:: Information provided ::

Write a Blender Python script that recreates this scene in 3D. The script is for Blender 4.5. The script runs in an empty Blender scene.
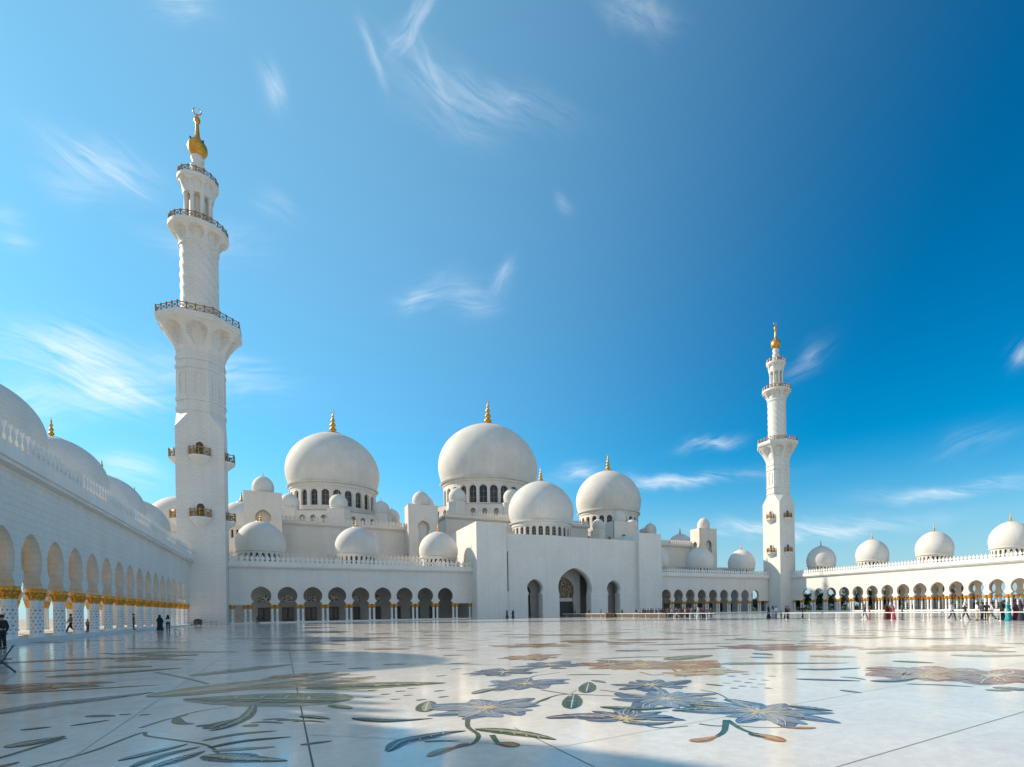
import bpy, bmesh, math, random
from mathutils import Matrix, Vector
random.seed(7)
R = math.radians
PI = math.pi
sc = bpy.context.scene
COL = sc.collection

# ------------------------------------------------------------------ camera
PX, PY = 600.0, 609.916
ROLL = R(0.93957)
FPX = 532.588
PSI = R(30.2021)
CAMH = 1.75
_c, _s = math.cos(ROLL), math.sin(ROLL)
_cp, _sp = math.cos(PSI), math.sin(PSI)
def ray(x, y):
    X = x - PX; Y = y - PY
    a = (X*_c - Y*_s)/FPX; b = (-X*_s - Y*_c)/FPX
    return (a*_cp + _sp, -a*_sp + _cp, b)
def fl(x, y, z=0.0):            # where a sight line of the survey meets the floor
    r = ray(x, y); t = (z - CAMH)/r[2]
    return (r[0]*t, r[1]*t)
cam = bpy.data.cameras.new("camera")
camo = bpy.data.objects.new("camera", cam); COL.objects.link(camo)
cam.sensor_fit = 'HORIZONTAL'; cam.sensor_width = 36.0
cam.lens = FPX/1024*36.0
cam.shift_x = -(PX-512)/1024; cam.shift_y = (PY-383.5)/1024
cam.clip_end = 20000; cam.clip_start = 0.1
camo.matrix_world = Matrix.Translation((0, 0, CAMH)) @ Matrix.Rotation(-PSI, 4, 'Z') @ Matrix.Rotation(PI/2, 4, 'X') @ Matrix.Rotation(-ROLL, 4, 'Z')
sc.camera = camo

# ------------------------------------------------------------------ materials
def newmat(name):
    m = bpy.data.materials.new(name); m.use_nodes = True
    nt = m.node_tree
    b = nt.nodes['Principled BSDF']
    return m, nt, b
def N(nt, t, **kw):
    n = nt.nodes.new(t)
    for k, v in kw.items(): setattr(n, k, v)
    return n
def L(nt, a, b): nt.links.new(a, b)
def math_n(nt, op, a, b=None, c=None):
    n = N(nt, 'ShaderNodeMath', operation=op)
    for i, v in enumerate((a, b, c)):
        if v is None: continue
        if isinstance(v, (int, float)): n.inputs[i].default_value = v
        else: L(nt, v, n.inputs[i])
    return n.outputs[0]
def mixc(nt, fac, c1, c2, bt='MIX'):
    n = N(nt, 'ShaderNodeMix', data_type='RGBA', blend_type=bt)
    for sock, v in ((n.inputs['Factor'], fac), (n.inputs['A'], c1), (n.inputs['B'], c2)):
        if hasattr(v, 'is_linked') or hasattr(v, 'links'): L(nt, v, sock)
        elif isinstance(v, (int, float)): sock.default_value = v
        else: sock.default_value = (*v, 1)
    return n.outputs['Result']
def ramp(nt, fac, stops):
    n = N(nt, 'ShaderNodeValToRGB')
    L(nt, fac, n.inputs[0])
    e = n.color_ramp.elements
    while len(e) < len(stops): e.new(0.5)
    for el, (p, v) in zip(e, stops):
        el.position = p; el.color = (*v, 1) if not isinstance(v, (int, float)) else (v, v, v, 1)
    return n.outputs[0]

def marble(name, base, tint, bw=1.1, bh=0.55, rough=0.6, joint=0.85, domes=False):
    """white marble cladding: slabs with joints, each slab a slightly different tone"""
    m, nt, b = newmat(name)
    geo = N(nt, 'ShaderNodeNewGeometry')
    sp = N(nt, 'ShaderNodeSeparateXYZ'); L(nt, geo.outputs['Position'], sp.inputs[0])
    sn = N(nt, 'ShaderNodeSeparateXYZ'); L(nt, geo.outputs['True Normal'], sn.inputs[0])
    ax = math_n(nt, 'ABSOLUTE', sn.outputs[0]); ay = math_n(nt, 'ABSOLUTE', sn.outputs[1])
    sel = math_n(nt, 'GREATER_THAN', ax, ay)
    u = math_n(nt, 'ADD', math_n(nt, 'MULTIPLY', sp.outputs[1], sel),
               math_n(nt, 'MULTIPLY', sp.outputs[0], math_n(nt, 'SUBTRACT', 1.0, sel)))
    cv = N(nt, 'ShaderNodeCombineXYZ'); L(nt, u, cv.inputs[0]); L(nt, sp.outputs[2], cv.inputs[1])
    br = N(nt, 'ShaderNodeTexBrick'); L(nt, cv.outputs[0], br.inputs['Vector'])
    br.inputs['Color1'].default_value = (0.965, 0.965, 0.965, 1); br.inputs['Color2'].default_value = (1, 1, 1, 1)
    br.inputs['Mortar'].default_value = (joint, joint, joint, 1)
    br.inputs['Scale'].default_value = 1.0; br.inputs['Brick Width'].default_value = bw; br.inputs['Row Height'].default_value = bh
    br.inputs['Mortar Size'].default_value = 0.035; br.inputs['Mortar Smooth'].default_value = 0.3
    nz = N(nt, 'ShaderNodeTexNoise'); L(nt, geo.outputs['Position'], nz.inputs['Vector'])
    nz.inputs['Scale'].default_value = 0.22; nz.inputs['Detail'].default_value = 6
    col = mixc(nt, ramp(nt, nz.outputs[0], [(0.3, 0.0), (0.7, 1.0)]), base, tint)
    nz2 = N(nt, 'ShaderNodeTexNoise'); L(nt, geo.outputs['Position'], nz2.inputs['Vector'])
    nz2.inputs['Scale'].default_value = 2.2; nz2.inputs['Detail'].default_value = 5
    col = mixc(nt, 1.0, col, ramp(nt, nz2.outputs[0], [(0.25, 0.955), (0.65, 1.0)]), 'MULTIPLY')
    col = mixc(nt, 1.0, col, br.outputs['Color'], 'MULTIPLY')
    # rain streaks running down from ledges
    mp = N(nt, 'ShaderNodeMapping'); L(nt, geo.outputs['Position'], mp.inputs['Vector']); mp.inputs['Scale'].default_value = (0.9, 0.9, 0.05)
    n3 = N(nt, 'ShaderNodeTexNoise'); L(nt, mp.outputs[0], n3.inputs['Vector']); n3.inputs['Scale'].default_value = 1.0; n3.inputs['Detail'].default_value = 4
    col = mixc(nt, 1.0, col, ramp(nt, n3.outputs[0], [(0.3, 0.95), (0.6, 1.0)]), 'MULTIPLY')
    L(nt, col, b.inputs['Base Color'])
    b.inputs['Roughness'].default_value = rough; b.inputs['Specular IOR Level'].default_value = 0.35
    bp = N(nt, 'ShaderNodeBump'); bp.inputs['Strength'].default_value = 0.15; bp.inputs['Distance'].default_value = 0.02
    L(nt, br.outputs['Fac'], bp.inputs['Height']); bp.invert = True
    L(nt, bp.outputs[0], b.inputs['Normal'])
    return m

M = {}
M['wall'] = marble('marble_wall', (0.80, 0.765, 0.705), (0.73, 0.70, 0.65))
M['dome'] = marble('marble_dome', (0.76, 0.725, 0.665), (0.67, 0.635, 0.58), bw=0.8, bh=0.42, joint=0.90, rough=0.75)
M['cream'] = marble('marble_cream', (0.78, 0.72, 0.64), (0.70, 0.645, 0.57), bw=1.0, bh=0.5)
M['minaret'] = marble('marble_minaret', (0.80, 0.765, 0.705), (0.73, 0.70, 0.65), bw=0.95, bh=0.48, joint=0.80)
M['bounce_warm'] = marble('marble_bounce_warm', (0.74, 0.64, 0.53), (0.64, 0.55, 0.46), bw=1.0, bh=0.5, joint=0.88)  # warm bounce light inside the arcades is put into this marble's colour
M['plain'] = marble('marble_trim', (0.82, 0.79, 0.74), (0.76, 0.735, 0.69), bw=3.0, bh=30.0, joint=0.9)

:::

● Directions
Reproduce the whole listing exactly, but not the images in it.

● Finished answer
Write a Blender Python script that recreates this scene in 3D. The script is for Blender 4.5. The script runs in an empty Blender scene.
import bpy, bmesh, math, random
from mathutils import Matrix, Vector
random.seed(7)
R = math.radians
PI = math.pi
sc = bpy.context.scene
COL = sc.collection

# ------------------------------------------------------------------ camera
PX, PY = 600.0, 609.916
ROLL = R(0.93957)
FPX = 532.588
PSI = R(30.2021)
CAMH = 1.75
_c, _s = math.cos(ROLL), math.sin(ROLL)
_cp, _sp = math.cos(PSI), math.sin(PSI)
def ray(x, y):
    X = x - PX; Y = y - PY
    a = (X*_c - Y*_s)/FPX; b = (-X*_s - Y*_c)/FPX
    return (a*_cp + _sp, -a*_sp + _cp, b)
def fl(x, y, z=0.0):            # where a sight line of the survey meets the floor
    r = ray(x, y); t = (z - CAMH)/r[2]
    return (r[0]*t, r[1]*t)
cam = bpy.data.cameras.new("camera")
camo = bpy.data.objects.new("camera", cam); COL.objects.link(camo)
cam.sensor_fit = 'HORIZONTAL'; cam.sensor_width = 36.0
cam.lens = FPX/1024*36.0
cam.shift_x = -(PX-512)/1024; cam.shift_y = (PY-383.5)/1024
cam.clip_end = 20000; cam.clip_start = 0.1
camo.matrix_world = Matrix.Translation((0, 0, CAMH)) @ Matrix.Rotation(-PSI, 4, 'Z') @ Matrix.Rotation(PI/2, 4, 'X') @ Matrix.Rotation(-ROLL, 4, 'Z')
sc.camera = camo

# ------------------------------------------------------------------ materials
def newmat(name):
    m = bpy.data.materials.new(name); m.use_nodes = True
    nt = m.node_tree
    b = nt.nodes['Principled BSDF']
    return m, nt, b
def N(nt, t, **kw):
    n = nt.nodes.new(t)
    for k, v in kw.items(): setattr(n, k, v)
    return n
def L(nt, a, b): nt.links.new(a, b)
def math_n(nt, op, a, b=None, c=None):
    n = N(nt, 'ShaderNodeMath', operation=op)
    for i, v in enumerate((a, b, c)):
        if v is None: continue
        if isinstance(v, (int, float)): n.inputs[i].default_value = v
        else: L(nt, v, n.inputs[i])
    return n.outputs[0]
def mixc(nt, fac, c1, c2, bt='MIX'):
    n = N(nt, 'ShaderNodeMix', data_type='RGBA', blend_type=bt)
    for sock, v in ((n.inputs['Factor'], fac), (n.inputs['A'], c1), (n.inputs['B'], c2)):
        if hasattr(v, 'is_linked') or hasattr(v, 'links'): L(nt, v, sock)
        elif isinstance(v, (int, float)): sock.default_value = v
        else: sock.default_value = (*v, 1)
    return n.outputs['Result']
def ramp(nt, fac, stops):
    n = N(nt, 'ShaderNodeValToRGB')
    L(nt, fac, n.inputs[0])
    e = n.color_ramp.elements
    while len(e) < len(stops): e.new(0.5)
    for el, (p, v) in zip(e, stops):
        el.position = p; el.color = (*v, 1) if not isinstance(v, (int, float)) else (v, v, v, 1)
    return n.outputs[0]

def marble(name, base, tint, bw=1.1, bh=0.55, rough=0.6, joint=0.85, domes=False):
    """white marble cladding: slabs with joints, each slab a slightly different tone"""
    m, nt, b = newmat(name)
    geo = N(nt, 'ShaderNodeNewGeometry')
    sp = N(nt, 'ShaderNodeSeparateXYZ'); L(nt, geo.outputs['Position'], sp.inputs[0])
    sn = N(nt, 'ShaderNodeSeparateXYZ'); L(nt, geo.outputs['True Normal'], sn.inputs[0])
    ax = math_n(nt, 'ABSOLUTE', sn.outputs[0]); ay = math_n(nt, 'ABSOLUTE', sn.outputs[1])
    sel = math_n(nt, 'GREATER_THAN', ax, ay)
    u = math_n(nt, 'ADD', math_n(nt, 'MULTIPLY', sp.outputs[1], sel),
               math_n(nt, 'MULTIPLY', sp.outputs[0], math_n(nt, 'SUBTRACT', 1.0, sel)))
    cv = N(nt, 'ShaderNodeCombineXYZ'); L(nt, u, cv.inputs[0]); L(nt, sp.outputs[2], cv.inputs[1])
    br = N(nt, 'ShaderNodeTexBrick'); L(nt, cv.outputs[0], br.inputs['Vector'])
    br.inputs['Color1'].default_value = (0.965, 0.965, 0.965, 1); br.inputs['Color2'].default_value = (1, 1, 1, 1)
    br.inputs['Mortar'].default_value = (joint, joint, joint, 1)
    br.inputs['Scale'].default_value = 1.0; br.inputs['Brick Width'].default_value = bw; br.inputs['Row Height'].default_value = bh
    br.inputs['Mortar Size'].default_value = 0.035; br.inputs['Mortar Smooth'].default_value = 0.3
    nz = N(nt, 'ShaderNodeTexNoise'); L(nt, geo.outputs['Position'], nz.inputs['Vector'])
    nz.inputs['Scale'].default_value = 0.22; nz.inputs['Detail'].default_value = 6
    col = mixc(nt, ramp(nt, nz.outputs[0], [(0.3, 0.0), (0.7, 1.0)]), base, tint)
    nz2 = N(nt, 'ShaderNodeTexNoise'); L(nt, geo.outputs['Position'], nz2.inputs['Vector'])
    nz2.inputs['Scale'].default_value = 2.2; nz2.inputs['Detail'].default_value = 5
    col = mixc(nt, 1.0, col, ramp(nt, nz2.outputs[0], [(0.25, 0.955), (0.65, 1.0)]), 'MULTIPLY')
    col = mixc(nt, 1.0, col, br.outputs['Color'], 'MULTIPLY')
    # rain streaks running down from ledges
    mp = N(nt, 'ShaderNodeMapping'); L(nt, geo.outputs['Position'], mp.inputs['Vector']); mp.inputs['Scale'].default_value = (0.9, 0.9, 0.05)
    n3 = N(nt, 'ShaderNodeTexNoise'); L(nt, mp.outputs[0], n3.inputs['Vector']); n3.inputs['Scale'].default_value = 1.0; n3.inputs['Detail'].default_value = 4
    col = mixc(nt, 1.0, col, ramp(nt, n3.outputs[0], [(0.3, 0.95), (0.6, 1.0)]), 'MULTIPLY')
    L(nt, col, b.inputs['Base Color'])
    b.inputs['Roughness'].default_value = rough; b.inputs['Specular IOR Level'].default_value = 0.35
    bp = N(nt, 'ShaderNodeBump'); bp.inputs['Strength'].default_value = 0.15; bp.inputs['Distance'].default_value = 0.02
    L(nt, br.outputs['Fac'], bp.inputs['Height']); bp.invert = True
    L(nt, bp.outputs[0], b.inputs['Normal'])
    return m

M = {}
M['wall'] = marble('marble_wall', (0.80, 0.765, 0.705), (0.73, 0.70, 0.65))
M['dome'] = marble('marble_dome', (0.76, 0.725, 0.665), (0.67, 0.635, 0.58), bw=0.8, bh=0.42, joint=0.90, rough=0.75)
M['cream'] = marble('marble_cream', (0.78, 0.72, 0.64), (0.70, 0.645, 0.57), bw=1.0, bh=0.5)
M['minaret'] = marble('marble_minaret', (0.80, 0.765, 0.705), (0.73, 0.70, 0.65), bw=0.95, bh=0.48, joint=0.80)
M['bounce_warm'] = marble('marble_bounce_warm', (0.74, 0.64, 0.53), (0.64, 0.55, 0.46), bw=1.0, bh=0.5, joint=0.88)  # warm bounce light inside the arcades is put into this marble's colour
M['plain'] = marble('marble_trim', (0.82, 0.79, 0.74), (0.76, 0.735, 0.69), bw=3.0, bh=30.0, joint=0.9)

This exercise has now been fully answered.